Can she beat me up? Probably. To play teenage assassin Hanna she studied knife fighting, stick fighting, martial arts and learned how to shoot a gun. She performed most of her own stunts in the film and says if she was ever offered the action-star role of James Bond she would happily accept. “That tux? I could totally rock it.”

That’s all the info we have space for today, but really the only thing you need to know about Ronan is that she is one of the best actors of her generation.

BROOKLYN: 4 ½ STARS. “there is no denying the power of Ronan’s work.”

Screen Shot 2015-11-17 at 10.28.24 AM“Brooklyn,” a new film starring Saoirse Ronan as an Irish girl who immigrates to New York in the 1950s, asks a simple question: Is home where the heart is or where the marriage licence is?

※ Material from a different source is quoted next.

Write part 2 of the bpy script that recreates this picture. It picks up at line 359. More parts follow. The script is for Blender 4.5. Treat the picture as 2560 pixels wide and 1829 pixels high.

Ronan is Eilis Lacey a young woman from Enniscorthy, County Wexford in southeast Ireland. Her sister Rose (Fiona Glascott) realizes there isn’t much in the small villager for her and arranges, through the church, passage to New York with a job and a room in a boarding house on the other end. “I can’t buy you a future,” she says. “I can’t buy you the life you deserve.”

The shy young woman takes a while to warm up to her new surroundings, but a lively bunch at her rooming house—overseen by the irrepressible Mrs. Keough (Julie Walters)—and a love interest in the form of Tony (Emory Cohen), a sweet Brooklyn plumber, bring a smile to her face for the first time since leaving home.

When tragedy strikes the couple secretly wed, promising to stay faithful while she travels to Ireland to be with family during a tough time. Once there she discovers her newly acquired confidence and ability—plus the attention of a handsome young man (Domhnall Gleeson)—make it difficult to leave Ireland and return to the States and her husband.

Written by Nick Hornby (from a novel by Colm Tóibín) “Brooklyn” is a heartfelt coming-of-age journey that skilfully avoids any trace of mawkishness or sentimentality. A sharp script and John Crowley’s no nonsense direction are in part responsible for the movie’s tone, but the film’s beating heart is Saoirse Ronan’s remarkable performance.

As one of the great faces in movies she can speak volumes with a look, and here, as a girl whose body is in New York but heart lies in Ireland, her melancholy and homesickness is so real you can reach out and touch it. Call her Little Meryl if you like, but there is no denying the power of her work.

She’s accompanied by a strong cast including Walters—who manages to make lines like, “A giddy girl is every bit as evil as a slothful man,” sound like Henny Youngman one liners—and Cohen, who as Tony a character as sweet and romantic as he is shy and polite.

“Brooklyn” is a movie about decisions that makes all the right decisions. Some situations may be familiar but Ronan’s exemplarily work helps us ignore the familiar tropes as she milks every bit of emotion from a profoundly touching story.